It's the New Year, and everyone is making those ready to be broken resolutions that are always too big and always too heavy on the conscience. Here's a suggestion for yet another resolution that is so earth shattering it will change the life of your family home.
Years ago I wanted to be one of those mothers who popped out of bed close to dawn and had the world turning before my little guys got up. I wanted to be the kind of mom who had breakfast made, clothes ironed and ready to be worn, homemade lunches packed if that's what they wanted and even some fresh baked cookies to take to school to share.
Fat chance! I stayed up sewing and having alone time until far into the wee hours and getting up in the morning was like dragging Godzilla out of bed. Nasty McNasty slowly placed one body part on the floor until the whole person was painfully separated from the bed. The screeching witch moved down the stairs to the coffee pot and there I attached my morning until my kids dared to mention "A piece of bread, Mom?" Flying after them on my broomstick, I chased them out of the house anyway they could scamper.
It wasn't until my youngest was new born and my oldest was fourteen that I actually accomplished routinely rising before dawn. But even at that late hour, it really did change my life. Today, sleeping to six is a luxury I can easily pass by because rising early means my day belongs to me not the pirate of chaos.
But a good morning routine doesn't begin in the morning. It begins in the evening. It begins with a good bedtime routine for the children in the house. From the time a child has a bedtime, bedtime should be a quick business. This long drawn out read a dozen books, snack, get up fifty times to drink, potty and otherwise drive you crazy is a sucker's routine. And the worst is lying down with the child because he doesn't want to go to sleep alone. Nobody can go to sleep with you- that's a fact. The whole idea that we share bedtime with our children is downright amusing. There are two kinds of people - those who hate giving up the day, and those who can't wait to see what tomorrow will bring because today has been spent - it's done. We want to rear kids who are curious about tomorrow, and holding onto today by drawing out bedtime is like saying we are doubtful about tomorrow - not an encouraging moment.
Parents should look at bedtime as a routine like going to the toilet, eating a meal, getting dressed. There comes a point where the child naturally takes the routine in stride and handles most of it himself. Choosing a bedtime should correspond to the hours you want your child to sleep. Question: will your child nap during the day? If so, the length of hours your child needs to sleep at night is not so many.

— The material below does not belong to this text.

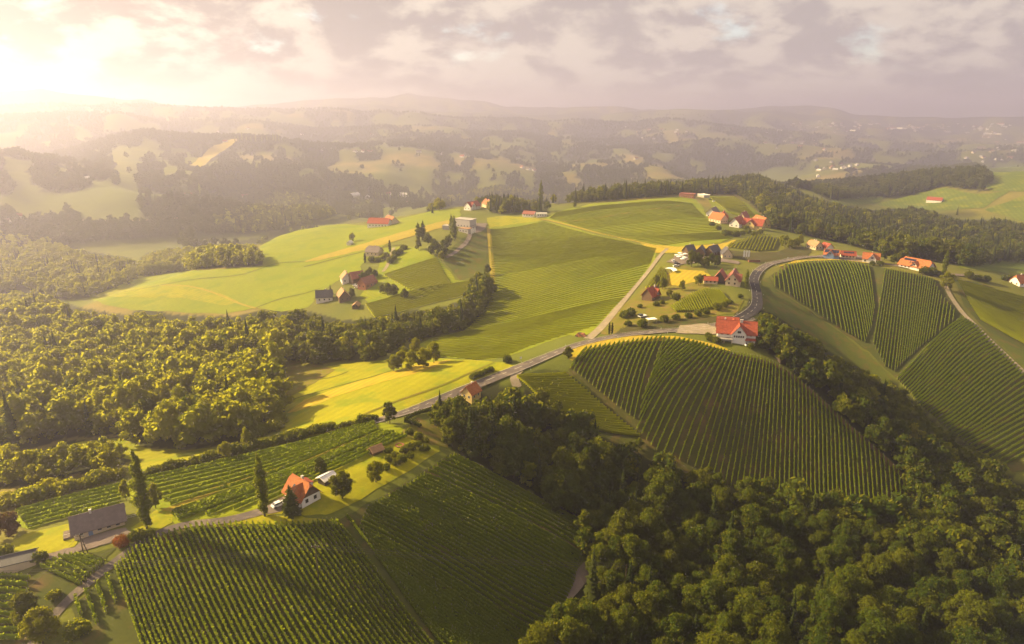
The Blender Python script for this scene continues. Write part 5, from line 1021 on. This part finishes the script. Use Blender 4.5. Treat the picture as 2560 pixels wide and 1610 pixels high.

Most children need to sleep ten to twelve hours a day. If your child rises at 7:00 a.m. then a good bedtime without a daytime nap is 8:00 p.m. But that doesn't mean starting the long process of bath, reading, snuggling, snack, toilet, teeth, prayers... it means all those things are accomplished before 8:00 p.m.
Now let's discuss Mom's bedtime. If the child is out by 8:10, and he will be without the stimulus of a doting parent's presence, then there is actual alone time and mommy time in the evening without staying up until Midnight or past. If parents get to bed by 10:30, they can get a good night's sleep and still be awake by 5:30 or 6:00. And if children rise at 7:00, there is a whole hour to an hour and a half of more mommy time.
Rising early and getting the day started gives the adult a whole other perspective on the world. It's like taking command of the day. Having a cup of coffee all by yourself in the morning and thinking about the things you want to think about without a crowd of grabby handed bandits is magnificent. For the working mom, taking a quiet bath alone, getting dressed without stress and chaos has got to be a moment from God.
For the domestic mom, popping something into the oven or onto the stove for the kids for breakfast means a certain kind of accomplishment. Ironing a blouse or a dress or just making sure all the socks are found can make a day brilliant. Having time in the morning to pay attention to the details of life, like homework left on the table, like ball practice reminders, like a gift that needs to go to school, like a reminder for the bus driver and the other thousand things we all need to accomplish in the morning before work and school.
And for the working domestic mom, it's got to mean order out of chaos. For me, an hour and a half of alone time meant I could bake, make, to take just about anything, and that meant a lot to my kids.
Starting the day with time is a luxury most of us resist, but it's within our grasp and it begins with bedtimes the night before. If nothing more, think about it. The hardest part is the first day. But after the first day, getting up early makes the 10:30 bedtime a welcomed thing.